- **Work to do**
Output the data word for word, dropping every image.

- **Data provided**
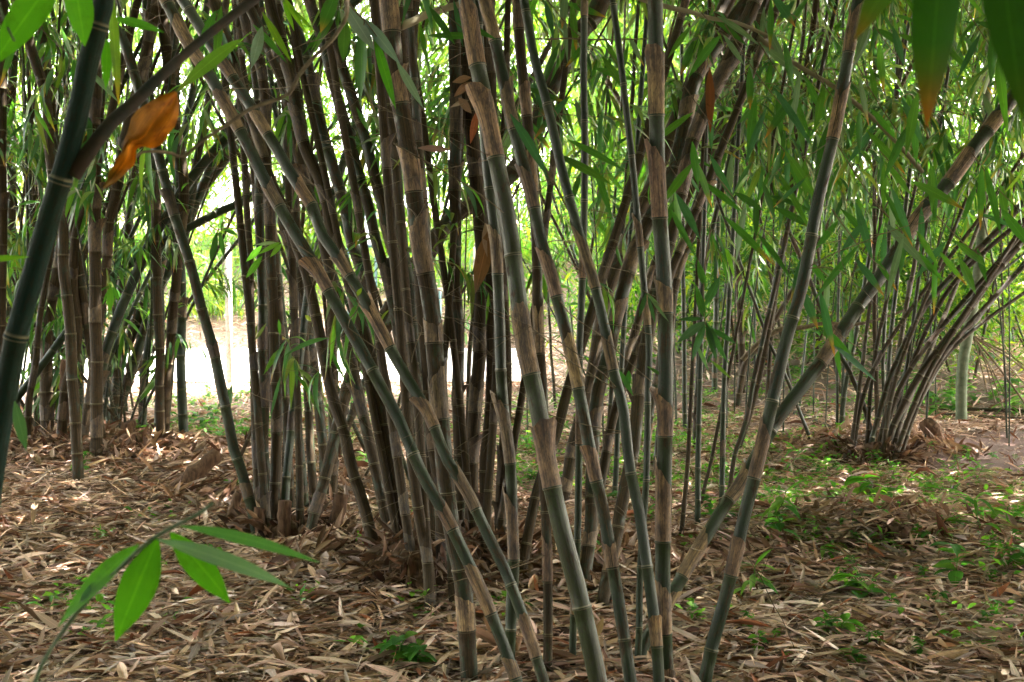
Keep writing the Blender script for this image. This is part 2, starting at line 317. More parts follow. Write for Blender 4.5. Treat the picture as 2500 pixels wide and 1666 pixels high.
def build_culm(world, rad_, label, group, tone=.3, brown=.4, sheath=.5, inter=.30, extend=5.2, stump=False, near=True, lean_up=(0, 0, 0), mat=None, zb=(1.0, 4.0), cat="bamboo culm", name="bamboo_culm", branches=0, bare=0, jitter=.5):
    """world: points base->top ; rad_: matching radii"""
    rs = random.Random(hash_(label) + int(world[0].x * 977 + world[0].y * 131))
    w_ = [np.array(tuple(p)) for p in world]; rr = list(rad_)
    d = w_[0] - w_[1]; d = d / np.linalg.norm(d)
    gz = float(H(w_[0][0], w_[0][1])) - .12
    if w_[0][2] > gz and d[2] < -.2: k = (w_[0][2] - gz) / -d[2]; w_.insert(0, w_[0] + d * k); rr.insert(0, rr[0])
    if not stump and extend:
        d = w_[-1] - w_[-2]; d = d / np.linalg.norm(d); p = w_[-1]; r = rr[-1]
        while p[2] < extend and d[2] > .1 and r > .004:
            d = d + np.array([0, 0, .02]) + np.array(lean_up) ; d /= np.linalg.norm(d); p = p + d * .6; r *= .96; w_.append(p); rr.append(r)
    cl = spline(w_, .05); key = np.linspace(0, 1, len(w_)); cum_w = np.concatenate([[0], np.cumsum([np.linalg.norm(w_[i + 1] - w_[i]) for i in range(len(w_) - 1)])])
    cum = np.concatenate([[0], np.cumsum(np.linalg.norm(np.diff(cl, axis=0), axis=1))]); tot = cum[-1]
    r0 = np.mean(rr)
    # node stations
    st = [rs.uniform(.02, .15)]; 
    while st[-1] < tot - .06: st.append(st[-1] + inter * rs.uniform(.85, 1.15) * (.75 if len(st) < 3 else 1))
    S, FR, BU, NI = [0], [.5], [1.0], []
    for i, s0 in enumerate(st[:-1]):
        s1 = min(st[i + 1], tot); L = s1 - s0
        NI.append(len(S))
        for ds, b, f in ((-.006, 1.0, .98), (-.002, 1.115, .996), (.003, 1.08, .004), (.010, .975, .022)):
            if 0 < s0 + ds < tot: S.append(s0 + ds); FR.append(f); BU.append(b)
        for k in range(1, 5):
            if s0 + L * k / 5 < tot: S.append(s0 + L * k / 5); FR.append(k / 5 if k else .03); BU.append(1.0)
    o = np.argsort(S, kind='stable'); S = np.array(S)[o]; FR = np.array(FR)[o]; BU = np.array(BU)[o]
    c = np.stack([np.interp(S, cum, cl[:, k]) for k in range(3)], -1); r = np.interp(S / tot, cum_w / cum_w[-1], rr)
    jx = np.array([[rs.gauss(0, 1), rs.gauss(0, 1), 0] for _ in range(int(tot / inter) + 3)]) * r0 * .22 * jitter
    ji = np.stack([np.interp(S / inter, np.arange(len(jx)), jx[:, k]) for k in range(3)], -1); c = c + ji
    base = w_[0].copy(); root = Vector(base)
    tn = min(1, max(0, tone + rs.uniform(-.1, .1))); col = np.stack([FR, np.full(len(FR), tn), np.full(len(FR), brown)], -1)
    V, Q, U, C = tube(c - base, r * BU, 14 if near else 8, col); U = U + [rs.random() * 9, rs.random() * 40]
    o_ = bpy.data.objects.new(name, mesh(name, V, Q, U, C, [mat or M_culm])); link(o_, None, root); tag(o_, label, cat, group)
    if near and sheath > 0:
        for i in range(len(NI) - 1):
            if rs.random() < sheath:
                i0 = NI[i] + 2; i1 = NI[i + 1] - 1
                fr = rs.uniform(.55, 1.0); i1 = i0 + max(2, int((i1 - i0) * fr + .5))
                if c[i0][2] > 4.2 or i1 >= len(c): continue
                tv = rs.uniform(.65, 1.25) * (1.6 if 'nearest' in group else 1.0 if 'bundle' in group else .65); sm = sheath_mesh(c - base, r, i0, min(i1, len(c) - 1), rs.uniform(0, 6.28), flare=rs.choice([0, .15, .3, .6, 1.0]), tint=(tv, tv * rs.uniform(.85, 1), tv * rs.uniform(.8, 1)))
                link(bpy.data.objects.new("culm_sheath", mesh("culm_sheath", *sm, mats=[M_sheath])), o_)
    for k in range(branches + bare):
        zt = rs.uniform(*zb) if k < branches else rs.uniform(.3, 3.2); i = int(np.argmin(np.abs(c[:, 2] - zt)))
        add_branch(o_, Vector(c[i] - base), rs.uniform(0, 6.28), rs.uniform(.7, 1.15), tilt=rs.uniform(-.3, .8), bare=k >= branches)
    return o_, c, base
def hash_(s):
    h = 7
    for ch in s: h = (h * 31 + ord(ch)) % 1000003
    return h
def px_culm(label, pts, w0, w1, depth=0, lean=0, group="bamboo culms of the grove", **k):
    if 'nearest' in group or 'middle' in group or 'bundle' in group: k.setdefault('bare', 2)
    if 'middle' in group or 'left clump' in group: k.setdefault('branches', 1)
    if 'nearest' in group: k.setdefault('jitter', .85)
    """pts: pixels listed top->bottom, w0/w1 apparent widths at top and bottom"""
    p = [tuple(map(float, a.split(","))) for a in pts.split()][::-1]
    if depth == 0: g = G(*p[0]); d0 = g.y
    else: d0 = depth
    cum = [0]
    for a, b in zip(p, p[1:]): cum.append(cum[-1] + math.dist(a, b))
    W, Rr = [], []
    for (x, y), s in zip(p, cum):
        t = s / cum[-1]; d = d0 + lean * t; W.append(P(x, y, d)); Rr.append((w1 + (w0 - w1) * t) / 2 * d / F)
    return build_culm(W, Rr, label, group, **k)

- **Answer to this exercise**
Keep writing the Blender script for this image. This is part 2, starting at line 317. More parts follow. Write for Blender 4.5. Treat the picture as 2500 pixels wide and 1666 pixels high.
def build_culm(world, rad_, label, group, tone=.3, brown=.4, sheath=.5, inter=.30, extend=5.2, stump=False, near=True, lean_up=(0, 0, 0), mat=None, zb=(1.0, 4.0), cat="bamboo culm", name="bamboo_culm", branches=0, bare=0, jitter=.5):
    """world: points base->top ; rad_: matching radii"""
    rs = random.Random(hash_(label) + int(world[0].x * 977 + world[0].y * 131))
    w_ = [np.array(tuple(p)) for p in world]; rr = list(rad_)
    d = w_[0] - w_[1]; d = d / np.linalg.norm(d)
    gz = float(H(w_[0][0], w_[0][1])) - .12
    if w_[0][2] > gz and d[2] < -.2: k = (w_[0][2] - gz) / -d[2]; w_.insert(0, w_[0] + d * k); rr.insert(0, rr[0])
    if not stump and extend:
        d = w_[-1] - w_[-2]; d = d / np.linalg.norm(d); p = w_[-1]; r = rr[-1]
        while p[2] < extend and d[2] > .1 and r > .004:
            d = d + np.array([0, 0, .02]) + np.array(lean_up) ; d /= np.linalg.norm(d); p = p + d * .6; r *= .96; w_.append(p); rr.append(r)
    cl = spline(w_, .05); key = np.linspace(0, 1, len(w_)); cum_w = np.concatenate([[0], np.cumsum([np.linalg.norm(w_[i + 1] - w_[i]) for i in range(len(w_) - 1)])])
    cum = np.concatenate([[0], np.cumsum(np.linalg.norm(np.diff(cl, axis=0), axis=1))]); tot = cum[-1]
    r0 = np.mean(rr)
    # node stations
    st = [rs.uniform(.02, .15)]; 
    while st[-1] < tot - .06: st.append(st[-1] + inter * rs.uniform(.85, 1.15) * (.75 if len(st) < 3 else 1))
    S, FR, BU, NI = [0], [.5], [1.0], []
    for i, s0 in enumerate(st[:-1]):
        s1 = min(st[i + 1], tot); L = s1 - s0
        NI.append(len(S))
        for ds, b, f in ((-.006, 1.0, .98), (-.002, 1.115, .996), (.003, 1.08, .004), (.010, .975, .022)):
            if 0 < s0 + ds < tot: S.append(s0 + ds); FR.append(f); BU.append(b)
        for k in range(1, 5):
            if s0 + L * k / 5 < tot: S.append(s0 + L * k / 5); FR.append(k / 5 if k else .03); BU.append(1.0)
    o = np.argsort(S, kind='stable'); S = np.array(S)[o]; FR = np.array(FR)[o]; BU = np.array(BU)[o]
    c = np.stack([np.interp(S, cum, cl[:, k]) for k in range(3)], -1); r = np.interp(S / tot, cum_w / cum_w[-1], rr)
    jx = np.array([[rs.gauss(0, 1), rs.gauss(0, 1), 0] for _ in range(int(tot / inter) + 3)]) * r0 * .22 * jitter
    ji = np.stack([np.interp(S / inter, np.arange(len(jx)), jx[:, k]) for k in range(3)], -1); c = c + ji
    base = w_[0].copy(); root = Vector(base)
    tn = min(1, max(0, tone + rs.uniform(-.1, .1))); col = np.stack([FR, np.full(len(FR), tn), np.full(len(FR), brown)], -1)
    V, Q, U, C = tube(c - base, r * BU, 14 if near else 8, col); U = U + [rs.random() * 9, rs.random() * 40]
    o_ = bpy.data.objects.new(name, mesh(name, V, Q, U, C, [mat or M_culm])); link(o_, None, root); tag(o_, label, cat, group)
    if near and sheath > 0:
        for i in range(len(NI) - 1):
            if rs.random() < sheath:
                i0 = NI[i] + 2; i1 = NI[i + 1] - 1
                fr = rs.uniform(.55, 1.0); i1 = i0 + max(2, int((i1 - i0) * fr + .5))
                if c[i0][2] > 4.2 or i1 >= len(c): continue
                tv = rs.uniform(.65, 1.25) * (1.6 if 'nearest' in group else 1.0 if 'bundle' in group else .65); sm = sheath_mesh(c - base, r, i0, min(i1, len(c) - 1), rs.uniform(0, 6.28), flare=rs.choice([0, .15, .3, .6, 1.0]), tint=(tv, tv * rs.uniform(.85, 1), tv * rs.uniform(.8, 1)))
                link(bpy.data.objects.new("culm_sheath", mesh("culm_sheath", *sm, mats=[M_sheath])), o_)
    for k in range(branches + bare):
        zt = rs.uniform(*zb) if k < branches else rs.uniform(.3, 3.2); i = int(np.argmin(np.abs(c[:, 2] - zt)))
        add_branch(o_, Vector(c[i] - base), rs.uniform(0, 6.28), rs.uniform(.7, 1.15), tilt=rs.uniform(-.3, .8), bare=k >= branches)
    return o_, c, base
def hash_(s):
    h = 7
    for ch in s: h = (h * 31 + ord(ch)) % 1000003
    return h
def px_culm(label, pts, w0, w1, depth=0, lean=0, group="bamboo culms of the grove", **k):
    if 'nearest' in group or 'middle' in group or 'bundle' in group: k.setdefault('bare', 2)
    if 'middle' in group or 'left clump' in group: k.setdefault('branches', 1)
    if 'nearest' in group: k.setdefault('jitter', .85)
    """pts: pixels listed top->bottom, w0/w1 apparent widths at top and bottom"""
    p = [tuple(map(float, a.split(","))) for a in pts.split()][::-1]
    if depth == 0: g = G(*p[0]); d0 = g.y
    else: d0 = depth
    cum = [0]
    for a, b in zip(p, p[1:]): cum.append(cum[-1] + math.dist(a, b))
    W, Rr = [], []
    for (x, y), s in zip(p, cum):
        t = s / cum[-1]; d = d0 + lean * t; W.append(P(x, y, d)); Rr.append((w1 + (w0 - w1) * t) / 2 * d / F)
    return build_culm(W, Rr, label, group, **k)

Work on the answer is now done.